Changes in Internal Control over Financial Reporting
There have been no changes in our internal control over financial reporting that occurred during the
quarter ended December 26, 2009 that have materially affected, or are reasonably likely to materially
affect, our internal control over financial reporting.
Management’s Report on Internal Control over Financial Reporting
Our management is responsible for establishing and maintaining adequate internal control over
financial reporting, as such term is defined in Exchange Act Rule 13a-15(f). Our internal control system is
designed to provide reasonable assurance to our management and Board of Directors regarding the
preparation and fair presentation of published financial statements. Under the supervision and with the
participation of our management, including our principal executive officer and principal financial officer,
we conducted an evaluation of the effectiveness of our internal control over financial reporting based on
the framework in Internal Control-Integrated Framework, issued by the Committee of Sponsoring
Organizations of the Treadway Commission, or the COSO Framework. Based on our evaluation under the
COSO Framework, our management concluded that our internal control over financial reporting was
effective at a reasonable assurance level as of December 26, 2009.

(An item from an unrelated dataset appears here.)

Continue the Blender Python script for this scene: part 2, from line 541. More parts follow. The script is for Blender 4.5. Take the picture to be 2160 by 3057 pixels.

The effectiveness of our internal control over financial reporting as of December 26, 2009 has been
independently audited by BDO Seidman, LLP, an independent registered public accounting firm, and
their attestation is included herein.
Limitations of the Effectiveness of Internal Control
A control system, no matter how well conceived and operated, can provide only reasonable, not
absolute, assurance that the objectives of the internal control system are met. Because of the inherent
limitations of any internal control system, no evaluation of controls can provide absolute assurance that
all control issues, if any, within a company have been detected.